Solo guitarists can fall into two distinct camps - intricate finger-picking folkies keeping it clean and authentic or those who drape everything in loops and effects and multi-instrumental trickery. As with his debut long-player Azak steers his own particular course between these poles.
‘(I Would Sooner) Fade To Love’ on the one hand is as sparse as an antique Alan Lomax folk-blues recording. ‘American Eyes’ on the other has a honey-golden glide to it created by a restrained string section-like hum behind the sharply plucked, acoustic guitar and the double- (treble-?) tracked vocals which create a cotton-wool embrace. ‘Sanctuary’ has an engaging elegance with the acoustic guitar rolled in with aching violin, and ripples of concert grand piano. Yusuf Azak doesn’t often sound like a man smiling when singing in his thoughtful knotted brow kind of way but I challenge you, once you’ve embraced that vocal style, not to be heart-warmed by the resonant yearning of ‘Smile Tactics’ or the mellotron-like friendliness of ‘Immunity Or Rescue’ or the relaxed swing of ‘Move Me Starlet’ even though the latter is quite lyrically cryptic.
IMMUNITY OR RESCUE from Salome Oggenfuss on Vimeo.
“It’s a doom-sayer’s view / salvation is nil” is the opening couplet of the title song; the following tune ‘Losing My Aim’ dances around a complex, cloudy relationship (“I’m the enemy, you’re my saviour”) but even this pair sonically never sound overly gloomy.
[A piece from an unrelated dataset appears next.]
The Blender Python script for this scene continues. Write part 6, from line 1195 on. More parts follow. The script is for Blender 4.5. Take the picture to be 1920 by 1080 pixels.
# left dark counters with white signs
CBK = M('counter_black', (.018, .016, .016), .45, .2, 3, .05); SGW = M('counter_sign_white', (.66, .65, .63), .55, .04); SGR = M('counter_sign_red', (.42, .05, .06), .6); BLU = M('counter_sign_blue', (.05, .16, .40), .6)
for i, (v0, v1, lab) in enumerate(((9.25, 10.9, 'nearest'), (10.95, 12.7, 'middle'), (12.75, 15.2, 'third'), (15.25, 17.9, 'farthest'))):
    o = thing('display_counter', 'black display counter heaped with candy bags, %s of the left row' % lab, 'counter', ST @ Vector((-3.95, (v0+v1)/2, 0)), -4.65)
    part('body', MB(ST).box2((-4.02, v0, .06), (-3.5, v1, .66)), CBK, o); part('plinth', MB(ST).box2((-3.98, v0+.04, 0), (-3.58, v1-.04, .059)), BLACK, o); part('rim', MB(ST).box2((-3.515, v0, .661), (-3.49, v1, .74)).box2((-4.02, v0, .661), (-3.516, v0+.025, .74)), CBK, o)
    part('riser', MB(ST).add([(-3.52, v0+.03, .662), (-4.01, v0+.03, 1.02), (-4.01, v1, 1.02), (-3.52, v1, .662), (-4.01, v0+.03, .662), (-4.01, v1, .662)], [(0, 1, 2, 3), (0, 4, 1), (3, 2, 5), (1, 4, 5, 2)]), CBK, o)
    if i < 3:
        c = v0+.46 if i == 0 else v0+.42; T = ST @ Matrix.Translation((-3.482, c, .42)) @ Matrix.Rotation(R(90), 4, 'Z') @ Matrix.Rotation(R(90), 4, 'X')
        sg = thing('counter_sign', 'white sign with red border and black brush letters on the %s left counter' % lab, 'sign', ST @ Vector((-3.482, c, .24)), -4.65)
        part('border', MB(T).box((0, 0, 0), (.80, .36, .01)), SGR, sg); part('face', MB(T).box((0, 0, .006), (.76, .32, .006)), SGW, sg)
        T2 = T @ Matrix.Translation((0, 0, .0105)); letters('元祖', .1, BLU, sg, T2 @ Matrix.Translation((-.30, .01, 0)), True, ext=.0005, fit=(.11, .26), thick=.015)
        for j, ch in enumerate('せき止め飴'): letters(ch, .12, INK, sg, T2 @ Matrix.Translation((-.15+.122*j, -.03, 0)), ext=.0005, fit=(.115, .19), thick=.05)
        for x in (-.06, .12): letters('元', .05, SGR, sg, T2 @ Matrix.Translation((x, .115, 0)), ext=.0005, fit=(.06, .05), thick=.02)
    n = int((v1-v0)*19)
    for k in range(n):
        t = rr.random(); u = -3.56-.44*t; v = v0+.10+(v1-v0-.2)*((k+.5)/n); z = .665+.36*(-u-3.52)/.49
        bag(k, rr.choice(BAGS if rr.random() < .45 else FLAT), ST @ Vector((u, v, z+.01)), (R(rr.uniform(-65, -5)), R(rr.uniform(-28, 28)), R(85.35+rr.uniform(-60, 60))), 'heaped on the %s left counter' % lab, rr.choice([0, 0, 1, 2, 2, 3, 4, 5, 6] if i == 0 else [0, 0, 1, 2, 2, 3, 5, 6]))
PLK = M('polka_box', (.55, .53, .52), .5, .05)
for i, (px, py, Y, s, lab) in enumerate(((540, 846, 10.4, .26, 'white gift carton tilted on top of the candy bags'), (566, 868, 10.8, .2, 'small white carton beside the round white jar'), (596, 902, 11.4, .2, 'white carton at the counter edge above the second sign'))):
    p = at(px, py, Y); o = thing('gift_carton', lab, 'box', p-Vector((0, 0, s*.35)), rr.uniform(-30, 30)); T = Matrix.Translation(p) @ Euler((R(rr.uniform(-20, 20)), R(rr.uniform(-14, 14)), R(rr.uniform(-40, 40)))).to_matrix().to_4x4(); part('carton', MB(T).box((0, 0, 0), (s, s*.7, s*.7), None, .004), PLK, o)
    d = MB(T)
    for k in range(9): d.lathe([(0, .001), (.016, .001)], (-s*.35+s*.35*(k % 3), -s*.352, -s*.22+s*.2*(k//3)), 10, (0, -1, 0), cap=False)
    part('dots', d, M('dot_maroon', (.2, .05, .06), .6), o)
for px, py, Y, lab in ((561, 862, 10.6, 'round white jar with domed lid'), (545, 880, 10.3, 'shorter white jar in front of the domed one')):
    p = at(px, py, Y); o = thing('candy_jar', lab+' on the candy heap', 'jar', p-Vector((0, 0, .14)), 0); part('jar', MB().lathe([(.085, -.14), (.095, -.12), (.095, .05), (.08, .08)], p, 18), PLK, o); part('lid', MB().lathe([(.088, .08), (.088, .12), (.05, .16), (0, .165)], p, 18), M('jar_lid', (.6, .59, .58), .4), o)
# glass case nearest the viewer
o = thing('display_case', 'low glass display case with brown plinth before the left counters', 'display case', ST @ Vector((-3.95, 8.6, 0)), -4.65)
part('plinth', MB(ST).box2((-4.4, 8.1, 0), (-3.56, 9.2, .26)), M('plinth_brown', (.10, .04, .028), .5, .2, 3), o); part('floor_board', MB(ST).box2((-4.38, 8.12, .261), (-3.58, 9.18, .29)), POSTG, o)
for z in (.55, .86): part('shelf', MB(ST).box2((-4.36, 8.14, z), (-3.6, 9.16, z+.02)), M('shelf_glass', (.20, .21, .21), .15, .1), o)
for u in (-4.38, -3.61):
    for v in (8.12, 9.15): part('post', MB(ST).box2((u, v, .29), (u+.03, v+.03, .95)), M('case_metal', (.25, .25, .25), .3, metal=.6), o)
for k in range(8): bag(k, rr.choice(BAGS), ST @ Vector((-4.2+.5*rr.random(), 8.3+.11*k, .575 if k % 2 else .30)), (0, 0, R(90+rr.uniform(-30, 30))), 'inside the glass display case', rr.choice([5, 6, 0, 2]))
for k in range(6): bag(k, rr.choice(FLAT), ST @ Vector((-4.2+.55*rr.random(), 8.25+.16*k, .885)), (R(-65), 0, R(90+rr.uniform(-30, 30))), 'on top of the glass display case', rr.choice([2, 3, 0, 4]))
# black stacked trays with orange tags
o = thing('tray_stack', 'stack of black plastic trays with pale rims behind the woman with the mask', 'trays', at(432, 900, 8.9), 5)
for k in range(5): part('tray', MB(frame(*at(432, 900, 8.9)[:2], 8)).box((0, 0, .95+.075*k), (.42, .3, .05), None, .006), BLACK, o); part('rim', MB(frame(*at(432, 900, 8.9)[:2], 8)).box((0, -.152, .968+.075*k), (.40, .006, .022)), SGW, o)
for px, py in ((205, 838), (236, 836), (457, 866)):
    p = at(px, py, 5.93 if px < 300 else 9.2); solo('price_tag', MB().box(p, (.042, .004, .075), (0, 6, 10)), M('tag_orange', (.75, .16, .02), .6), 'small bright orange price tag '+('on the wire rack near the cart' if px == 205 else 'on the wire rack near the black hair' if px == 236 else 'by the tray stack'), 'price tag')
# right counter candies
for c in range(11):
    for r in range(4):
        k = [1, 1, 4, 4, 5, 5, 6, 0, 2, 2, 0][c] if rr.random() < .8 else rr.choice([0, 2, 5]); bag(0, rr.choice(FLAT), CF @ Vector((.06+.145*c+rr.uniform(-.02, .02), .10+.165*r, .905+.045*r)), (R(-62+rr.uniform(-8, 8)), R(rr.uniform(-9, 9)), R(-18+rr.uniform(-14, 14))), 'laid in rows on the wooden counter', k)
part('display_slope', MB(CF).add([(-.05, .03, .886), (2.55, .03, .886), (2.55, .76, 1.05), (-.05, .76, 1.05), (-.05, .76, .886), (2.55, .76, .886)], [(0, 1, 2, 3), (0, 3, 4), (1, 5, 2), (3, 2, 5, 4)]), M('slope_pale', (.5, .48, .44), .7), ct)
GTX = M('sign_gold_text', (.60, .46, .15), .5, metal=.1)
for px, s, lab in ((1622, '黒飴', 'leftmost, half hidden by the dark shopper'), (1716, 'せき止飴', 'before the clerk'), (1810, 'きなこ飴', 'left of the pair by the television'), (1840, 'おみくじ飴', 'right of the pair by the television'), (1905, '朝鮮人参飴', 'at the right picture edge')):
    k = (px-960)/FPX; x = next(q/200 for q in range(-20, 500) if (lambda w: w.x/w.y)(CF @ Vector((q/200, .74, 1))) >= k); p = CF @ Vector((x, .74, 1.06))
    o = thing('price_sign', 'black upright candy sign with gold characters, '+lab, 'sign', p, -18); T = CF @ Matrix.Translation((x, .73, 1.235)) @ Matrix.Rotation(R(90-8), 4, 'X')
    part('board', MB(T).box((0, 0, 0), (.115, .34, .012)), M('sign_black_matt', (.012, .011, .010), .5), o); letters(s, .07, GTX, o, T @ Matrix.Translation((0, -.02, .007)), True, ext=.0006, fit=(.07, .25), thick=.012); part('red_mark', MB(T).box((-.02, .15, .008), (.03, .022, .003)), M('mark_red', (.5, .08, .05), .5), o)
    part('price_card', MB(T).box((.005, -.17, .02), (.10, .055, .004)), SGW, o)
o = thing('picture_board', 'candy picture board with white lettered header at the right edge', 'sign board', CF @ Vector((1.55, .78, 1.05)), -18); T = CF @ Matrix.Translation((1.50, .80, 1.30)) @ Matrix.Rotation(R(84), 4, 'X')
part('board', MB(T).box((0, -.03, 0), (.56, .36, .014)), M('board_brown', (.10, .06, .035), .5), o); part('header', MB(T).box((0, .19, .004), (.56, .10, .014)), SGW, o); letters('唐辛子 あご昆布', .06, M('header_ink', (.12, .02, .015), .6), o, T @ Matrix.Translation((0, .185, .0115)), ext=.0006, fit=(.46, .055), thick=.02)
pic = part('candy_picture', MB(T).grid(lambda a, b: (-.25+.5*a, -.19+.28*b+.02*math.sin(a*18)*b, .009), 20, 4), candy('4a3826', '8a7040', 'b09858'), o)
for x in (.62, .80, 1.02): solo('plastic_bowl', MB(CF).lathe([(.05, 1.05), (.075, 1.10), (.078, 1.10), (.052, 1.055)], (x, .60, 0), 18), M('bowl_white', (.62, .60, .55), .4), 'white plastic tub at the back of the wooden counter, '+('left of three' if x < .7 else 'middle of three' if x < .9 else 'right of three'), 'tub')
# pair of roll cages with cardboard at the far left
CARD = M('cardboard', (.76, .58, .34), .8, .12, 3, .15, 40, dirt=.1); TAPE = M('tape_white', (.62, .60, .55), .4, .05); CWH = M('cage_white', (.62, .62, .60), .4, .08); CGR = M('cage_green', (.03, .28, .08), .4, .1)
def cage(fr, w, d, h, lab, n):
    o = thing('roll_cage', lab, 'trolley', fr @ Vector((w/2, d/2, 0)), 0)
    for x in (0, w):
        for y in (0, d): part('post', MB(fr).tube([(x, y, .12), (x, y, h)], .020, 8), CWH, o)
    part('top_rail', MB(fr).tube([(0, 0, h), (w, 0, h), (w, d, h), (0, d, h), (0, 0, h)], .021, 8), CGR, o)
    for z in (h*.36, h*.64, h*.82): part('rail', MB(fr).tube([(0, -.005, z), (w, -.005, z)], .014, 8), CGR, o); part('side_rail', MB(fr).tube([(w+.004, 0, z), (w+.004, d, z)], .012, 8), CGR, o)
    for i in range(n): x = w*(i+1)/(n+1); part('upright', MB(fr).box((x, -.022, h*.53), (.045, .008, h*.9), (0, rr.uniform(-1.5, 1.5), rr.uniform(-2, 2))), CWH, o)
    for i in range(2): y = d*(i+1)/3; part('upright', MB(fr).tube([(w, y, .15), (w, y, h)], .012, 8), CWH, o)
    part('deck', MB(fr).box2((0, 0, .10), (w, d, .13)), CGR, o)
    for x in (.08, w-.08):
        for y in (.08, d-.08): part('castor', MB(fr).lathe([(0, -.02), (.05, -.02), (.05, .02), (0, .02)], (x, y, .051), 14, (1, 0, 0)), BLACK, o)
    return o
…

Intense pregnant pauses and with some wild gypsy violin in the former yes but both are curiously captivating rather than engaged in certificated hopelessness.
“Go Native” feels a more confident as well as cleaner record – it is still relatively brief at 34 minutes but several of its eleven tracks leisurely stretch to 4 minutes and it adds two tracks and seven minutes to its predecessor’s running time. Like-minded and familiar to its forerunner it is true but on balance maybe the first-time listener should here. Sadly I suspect there are too many first-time listeners to Yusuf Azak out there. Please help rectify this – wherever you start.